Efficient inference and learning of a generative model for ENSO predictions from large multi-model datasets

Abstract

AbstractHistorical simulations of global sea-surface temperature (SST) from the fifth phase of the Coupled Model Intercomparison Project (CMIP5) are analyzed. A state-of-the-art deep learning approach is applied to provide a unified access to the diversity of simulations in the large multi-model dataset in order to go beyond the current technological paradigm of ensemble averaging. Based on the concept of a variational auto-encoder (VAE), a generative model of global SST is proposed in combination with an inference model that aims to solve the problem of determining a joint distribution over the data generating factors. With a focus on the El Niño Southern Oscillation (ENSO), the performance of the VAE-based approach in simulating various central features of observed ENSO dynamics is demonstrated.
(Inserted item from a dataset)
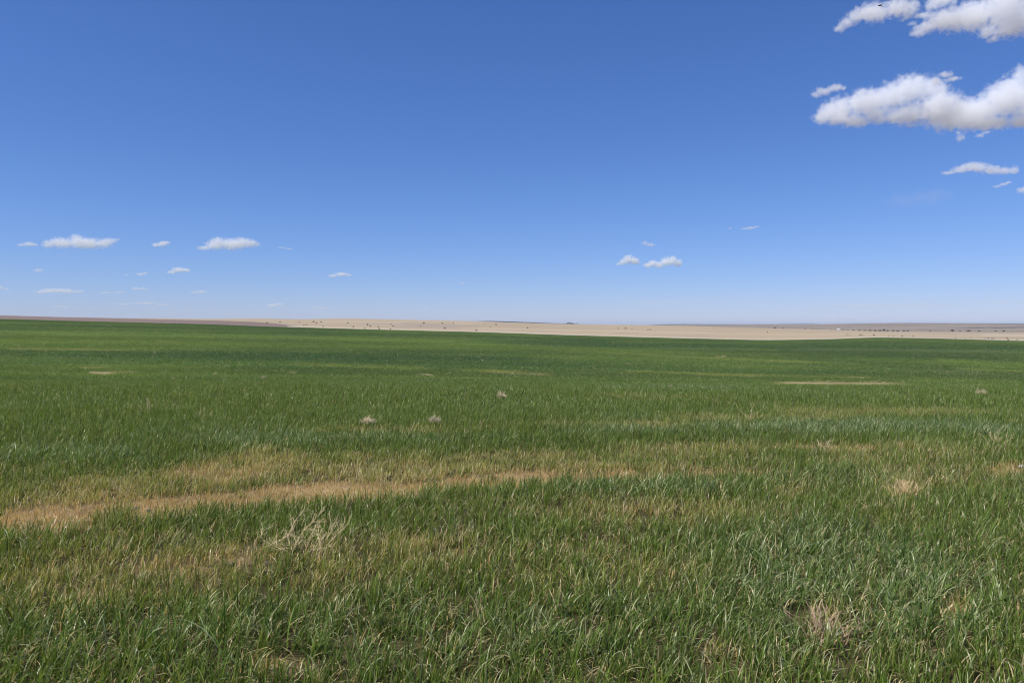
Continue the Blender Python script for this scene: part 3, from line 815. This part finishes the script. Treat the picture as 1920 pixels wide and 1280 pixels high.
for s in (-1, 1):
    pts = [(-3.5, s * 2.5, 2.75), (3.5, s * 2.5, 2.75), (3.5, 0, 4.27), (-3.5, 0, 4.27)]
    lo = [bm.verts.new(p) for p in pts]; hi = [bm.verts.new((p[0], p[1], p[2] + .14)) for p in pts]
    bm.faces.new(lo); bm.faces.new(hi)
    for j in range(4): bm.faces.new((lo[j], lo[(j + 1) % 4], hi[(j + 1) % 4], hi[j]))
link("roof", bm_mesh("roof", bm), plain("white_metal_roof", (.78, .78, .78), .5, .4, .05, 1), fb)
bm = bmesh.new(); box(bm, -.5, .5, -2.27, -2.203, -1, 1.4); link("door", bm_mesh("door", bm), plain("grey_door", (.35, .35, .36), .6), fb)

# ------------------------------------------------------------------ bird
Yd = 24.0
def bp(px_, py_, dy=0.0):
    y = Yd + dy
    return Vector((float(col2u(px_, py_)) * y, y, CAM_H + float(row2e(py_)) * y))


M_BIRD = plain("dark_feather", (0.012, 0.012, 0.016), 0.6, 0.3, 0.2, 20)
b0 = bp(1648.6, 10.6)
bird = empty("bird", b0)
tag(bird, "small dark bird flying left in front of the topmost cloud with both wings swept back", "bird")
bm = bmesh.new()
tube(bm, [bp(1646.0, 10.9) - b0, bp(1647.0, 10.7) - b0, bp(1648.4, 10.6) - b0, bp(1650, 10.8) - b0, bp(1651.4, 10.7) - b0, bp(1653.2, 10.4) - b0], [.004, .016, .021, .018, .010, .004], 10)
me = bm_mesh("body", bm)
for p in me.polygons: p.use_smooth = True
link("body", me, M_BIRD, bird)


def wing(root_f, root_b, mid_f, mid_b, tip, th=.003):
    bm = bmesh.new()
    P = [Vector(p) for p in (root_f, root_b, mid_f, mid_b, tip)]
    up = Vector((0, -th, th))
    lo = [bm.verts.new(p - up) for p in P]; hi = [bm.verts.new(p + up) for p in P]
    for a, fl in ((lo, 1), (hi, -1)):
        bm.faces.new([a[i] for i in (0, 2, 3, 1)][::fl]); bm.faces.new([a[i] for i in (2, 4, 3)][::fl])
    for i, j in ((0, 2), (2, 4), (4, 3), (3, 1), (1, 0)): bm.faces.new((lo[i], lo[j], hi[j], hi[i]))
    return bm_mesh("wing", bm)


link("wing", wing(bp(1649, 10.2) - b0, bp(1650.8, 10.6) - b0, bp(1652.2, 8.6, .05) - b0, bp(1653, 9.2, .04) - b0, bp(1656, 7.2, .1) - b0), M_BIRD, bird)
link("wing", wing(bp(1649.2, 11.2) - b0, bp(1651, 11.2) - b0, bp(1652.8, 12.4, -.05) - b0, bp(1653.2, 11.7, -.06) - b0, bp(1656, 12.6, -.12) - b0), M_BIRD, bird)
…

A combination of the VAE with a forecasting model is proposed to make predictions about the distribution of global SST and the corresponding future path of the Niño index from the learned latent factors. The proposed ENSO emulator is compared with historical observations and proves particularly skillful at reproducing various aspects of observed ENSO asymmetry between the two phases of warm El Niño and cold La Niña. A relationship between ENSO asymmetry and ENSO predictability is identified in the ENSO emulator, which improves the prediction of the simulated Niño index in a number of CMIP5 models.